Charles Dent Yellowknife Frame Lake

Thank you, Mr. Speaker. Mr. Speaker, I rise today to talk about one of the best renewable resources we have in the Northwest Territories, that being tourism. Mr. Speaker, according to Economic Development and Tourism figures, between May and September last summer, 48,000 tourists spent over $51 million in the Northwest Territories; and that doesn't include the cost of them coming here, that's

actually money that was spent while they were here in the north.

Further, Mr. Speaker, it's estimated that at least $10 million from tourists was left in the territories over the past winter, including the trips to see the northern lights taken by 1,100 people from Japan.

Mr. Speaker, there are approximately 230 NWT businesses which cater to visitors: hotels; beds and breakfasts; fishing lodges; and, one I would specifically like to talk about in more detail today, outfitters. Outfitters are significant contributors to the NWT economy. Most northerners are touched to some degree by the effects of outfitting businesses, because for every dollar of income paid directly to owners and employees of an outfitting business, another 20 cents is generated in the supplier and consumer industries.

In terms of employment, for every person week of direct employment in the caribou outfitting industry, for example, another three work days are generated in supplier and consumer industries.

Mr. Speaker, a lot of people don't know exactly what an outfitter is. An outfitter provides the complete hunting experience, supplying necessary equipment and employing licensed guides to accompany the hunter. Mr. Speaker, like most small businesses in the NWT, these are usually family operations that develop, market and deliver their NWT adventure products to hundreds of visitors each year. An outfitter must be a jack of all trades because they have to be a mechanic, a plumber, a carpenter, an electrician, a problem solver and sometimes a counsellor, just to name a few.

With the new gun control act, they may also have to employ psychiatrists to make sure that people who borrow the firearms from the company are of sound mind.

---Applause

Mr. Speaker, I seek unanimous consent to conclude my statement.

NWT Tourism Industry And Outfitters
Item 3: Members' Statements

Page 1344

The Speaker Samuel Gargan

The Member for Yellowknife Frame Lake is seeking unanimous consent to conclude his statement. Are there any nays? There are no nays. Conclude your statement, Mr. Dent.

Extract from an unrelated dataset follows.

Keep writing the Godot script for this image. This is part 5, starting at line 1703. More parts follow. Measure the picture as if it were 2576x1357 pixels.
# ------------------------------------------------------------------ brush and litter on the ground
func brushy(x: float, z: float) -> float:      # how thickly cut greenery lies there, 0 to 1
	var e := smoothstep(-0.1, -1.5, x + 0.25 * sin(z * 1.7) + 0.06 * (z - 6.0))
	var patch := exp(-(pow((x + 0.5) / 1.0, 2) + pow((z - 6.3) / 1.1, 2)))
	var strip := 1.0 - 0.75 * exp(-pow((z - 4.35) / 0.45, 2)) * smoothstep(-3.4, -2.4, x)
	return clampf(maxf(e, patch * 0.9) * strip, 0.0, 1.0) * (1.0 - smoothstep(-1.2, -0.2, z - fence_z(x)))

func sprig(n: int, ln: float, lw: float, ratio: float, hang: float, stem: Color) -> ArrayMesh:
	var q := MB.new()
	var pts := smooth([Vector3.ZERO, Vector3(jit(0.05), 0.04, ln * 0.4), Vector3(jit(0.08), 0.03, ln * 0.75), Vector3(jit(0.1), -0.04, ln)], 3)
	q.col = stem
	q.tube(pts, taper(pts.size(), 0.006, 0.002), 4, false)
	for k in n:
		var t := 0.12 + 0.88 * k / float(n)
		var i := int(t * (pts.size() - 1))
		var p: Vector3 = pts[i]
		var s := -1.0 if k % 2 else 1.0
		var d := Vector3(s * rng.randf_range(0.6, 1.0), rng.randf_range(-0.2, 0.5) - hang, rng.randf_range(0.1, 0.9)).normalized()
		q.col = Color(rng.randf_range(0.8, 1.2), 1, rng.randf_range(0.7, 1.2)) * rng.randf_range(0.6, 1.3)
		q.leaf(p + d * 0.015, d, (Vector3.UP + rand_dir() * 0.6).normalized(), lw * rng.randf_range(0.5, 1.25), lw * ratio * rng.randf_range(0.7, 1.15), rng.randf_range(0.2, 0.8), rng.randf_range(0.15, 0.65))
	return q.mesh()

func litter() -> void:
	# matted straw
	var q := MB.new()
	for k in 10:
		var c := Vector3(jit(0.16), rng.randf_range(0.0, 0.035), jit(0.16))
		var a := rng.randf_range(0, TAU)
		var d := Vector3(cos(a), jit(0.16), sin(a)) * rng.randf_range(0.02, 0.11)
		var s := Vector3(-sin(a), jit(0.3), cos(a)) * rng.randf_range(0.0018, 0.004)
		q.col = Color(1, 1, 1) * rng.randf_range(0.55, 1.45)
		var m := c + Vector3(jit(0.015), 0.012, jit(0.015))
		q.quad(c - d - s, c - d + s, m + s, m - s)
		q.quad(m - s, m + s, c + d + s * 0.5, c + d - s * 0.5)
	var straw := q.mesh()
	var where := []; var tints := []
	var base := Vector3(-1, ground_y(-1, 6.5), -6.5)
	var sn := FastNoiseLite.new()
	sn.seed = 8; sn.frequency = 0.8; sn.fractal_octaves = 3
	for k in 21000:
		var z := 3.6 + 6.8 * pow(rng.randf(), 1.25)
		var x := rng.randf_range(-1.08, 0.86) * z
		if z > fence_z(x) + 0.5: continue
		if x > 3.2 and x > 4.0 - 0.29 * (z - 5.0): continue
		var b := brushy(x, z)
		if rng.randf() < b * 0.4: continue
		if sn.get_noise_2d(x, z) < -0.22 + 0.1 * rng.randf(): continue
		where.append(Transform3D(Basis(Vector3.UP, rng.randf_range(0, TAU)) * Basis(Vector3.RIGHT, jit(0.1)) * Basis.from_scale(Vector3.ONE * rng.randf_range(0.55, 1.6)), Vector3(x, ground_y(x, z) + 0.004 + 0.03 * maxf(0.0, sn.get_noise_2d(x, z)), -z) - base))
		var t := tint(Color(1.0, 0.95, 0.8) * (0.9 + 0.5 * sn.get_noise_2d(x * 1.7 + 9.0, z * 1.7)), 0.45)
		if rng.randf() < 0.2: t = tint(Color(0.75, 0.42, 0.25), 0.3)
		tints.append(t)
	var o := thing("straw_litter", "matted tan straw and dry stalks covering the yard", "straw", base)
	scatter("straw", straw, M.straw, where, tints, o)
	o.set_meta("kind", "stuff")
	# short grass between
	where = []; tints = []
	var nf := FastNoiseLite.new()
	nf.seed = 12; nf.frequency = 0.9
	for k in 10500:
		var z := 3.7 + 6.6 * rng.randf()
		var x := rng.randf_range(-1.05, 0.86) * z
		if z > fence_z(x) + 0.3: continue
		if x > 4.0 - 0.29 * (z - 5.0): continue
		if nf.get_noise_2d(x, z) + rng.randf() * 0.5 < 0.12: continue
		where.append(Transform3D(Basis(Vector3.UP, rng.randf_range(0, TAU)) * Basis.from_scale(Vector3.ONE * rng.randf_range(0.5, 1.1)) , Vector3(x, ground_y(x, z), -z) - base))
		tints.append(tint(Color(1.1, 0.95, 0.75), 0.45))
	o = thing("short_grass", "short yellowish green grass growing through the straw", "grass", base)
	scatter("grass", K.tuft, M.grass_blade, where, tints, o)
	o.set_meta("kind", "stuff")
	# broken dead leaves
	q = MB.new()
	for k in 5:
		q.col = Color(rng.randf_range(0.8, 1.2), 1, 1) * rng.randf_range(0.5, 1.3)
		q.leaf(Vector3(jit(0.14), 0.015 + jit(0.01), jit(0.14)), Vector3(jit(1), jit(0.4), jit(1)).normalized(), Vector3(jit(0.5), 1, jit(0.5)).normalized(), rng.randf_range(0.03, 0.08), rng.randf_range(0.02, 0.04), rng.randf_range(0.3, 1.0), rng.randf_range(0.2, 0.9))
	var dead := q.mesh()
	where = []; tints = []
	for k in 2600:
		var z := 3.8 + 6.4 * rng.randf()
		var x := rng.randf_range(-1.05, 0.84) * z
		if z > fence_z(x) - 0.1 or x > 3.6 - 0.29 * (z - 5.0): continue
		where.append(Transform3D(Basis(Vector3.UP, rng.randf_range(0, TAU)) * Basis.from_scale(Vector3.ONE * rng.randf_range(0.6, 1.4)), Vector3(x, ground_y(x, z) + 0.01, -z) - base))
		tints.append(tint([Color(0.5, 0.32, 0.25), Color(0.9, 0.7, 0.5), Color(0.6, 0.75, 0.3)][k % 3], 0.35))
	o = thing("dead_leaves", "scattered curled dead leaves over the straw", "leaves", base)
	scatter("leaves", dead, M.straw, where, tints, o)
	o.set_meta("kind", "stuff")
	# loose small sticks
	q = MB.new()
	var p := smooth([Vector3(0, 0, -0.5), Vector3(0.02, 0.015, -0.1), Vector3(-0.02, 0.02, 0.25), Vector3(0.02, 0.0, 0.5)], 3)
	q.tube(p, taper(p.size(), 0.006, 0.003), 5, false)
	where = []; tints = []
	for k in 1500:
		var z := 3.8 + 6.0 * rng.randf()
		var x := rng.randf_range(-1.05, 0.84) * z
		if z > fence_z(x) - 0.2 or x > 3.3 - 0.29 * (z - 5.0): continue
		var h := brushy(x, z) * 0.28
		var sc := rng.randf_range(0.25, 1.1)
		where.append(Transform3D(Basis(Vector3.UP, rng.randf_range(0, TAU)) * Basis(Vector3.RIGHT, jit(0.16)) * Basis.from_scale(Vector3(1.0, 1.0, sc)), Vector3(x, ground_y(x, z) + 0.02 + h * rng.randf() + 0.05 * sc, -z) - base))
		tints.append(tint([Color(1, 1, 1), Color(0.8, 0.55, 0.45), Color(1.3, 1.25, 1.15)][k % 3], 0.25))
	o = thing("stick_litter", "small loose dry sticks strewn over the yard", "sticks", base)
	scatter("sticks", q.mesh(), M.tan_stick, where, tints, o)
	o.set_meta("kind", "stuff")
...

NWT Tourism Industry And Outfitters
Item 3: Members' Statements

Page 1344

Charles Dent Yellowknife Frame Lake

Thank you, Mr. Speaker and honourable Members. Mr. Speaker, an extensive financial investment and time commitment is required to run an outfitting business. An average day is generally about 16 hours long, and a seven-day week is needed for the duration of a camp which includes setting up and tearing down. Of course, the guides are the hardest workers of all in an outfitting business. All of them, Mr. Speaker, have a significant capital investment in the north, with the average being over $300,000 in their business.

So, Mr. Speaker, there is an awful lot of employment and spin-off employment provided through this business, and all of the revenue is export or new revenue. It's new money into the NWT, not merely recirculated government money, it is new money coming in from outside.

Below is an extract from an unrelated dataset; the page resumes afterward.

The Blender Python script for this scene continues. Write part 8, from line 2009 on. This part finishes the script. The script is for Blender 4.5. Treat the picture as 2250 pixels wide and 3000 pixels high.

Mr. Speaker, it's important to remember that tourism serves as a bridge between the Northwest Territories and the rest of the world, because it helps promote us as a world-class destination. We cannot afford to lose economic benefits that the tourism industry brings to us, and we must remember than an investment in tourism is an investment in our future.

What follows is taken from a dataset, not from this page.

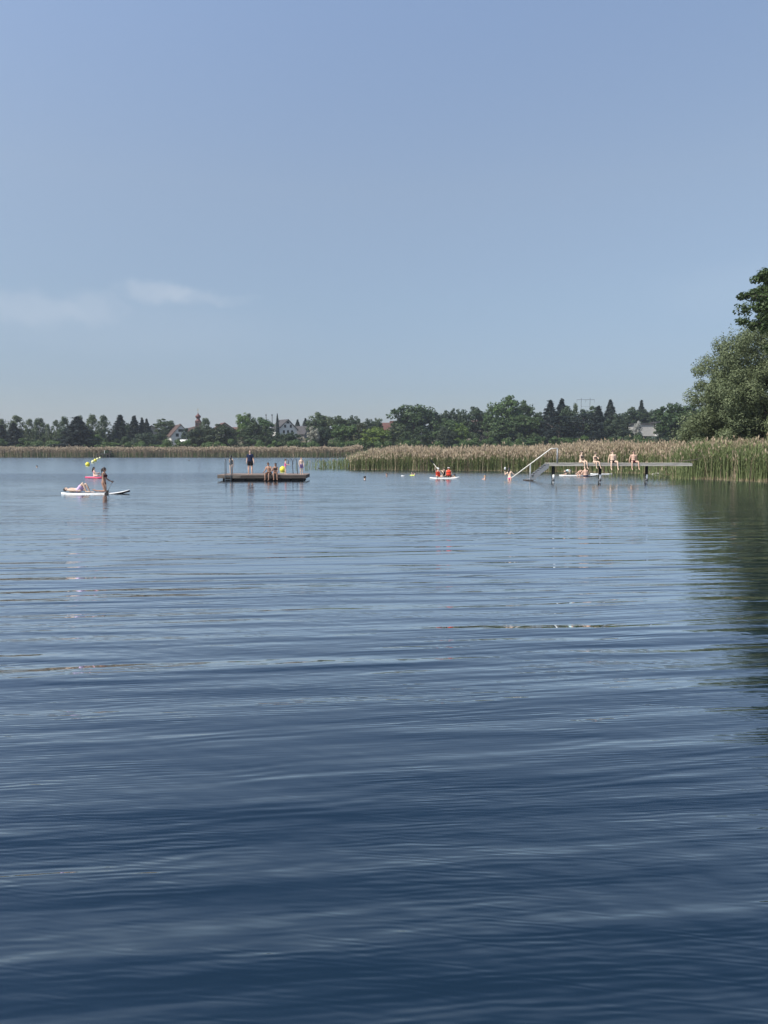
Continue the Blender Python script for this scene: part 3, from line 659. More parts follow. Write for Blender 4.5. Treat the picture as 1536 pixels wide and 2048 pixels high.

NWT Tourism Industry And Outfitters
Item 3: Members' Statements

Page 1344

An Hon. Member

Hear! Hear!

---Applause

NWT Tourism Industry And Outfitters
Item 3: Members' Statements

Page 1344

Charles Dent Yellowknife Frame Lake

It's an industry that must be recognized, nurtured and promoted.

Mr. Speaker, I would like to see a close working relationship between the Department of Economic Development and Tourism, the new Western Arctic Regional Tourism Authority and all tourism operators to promote and enhance tourism in our region. We need to have a long-term, comprehensive tourism marketing strategy and program for the western Arctic. Thank you, Mr. Speaker.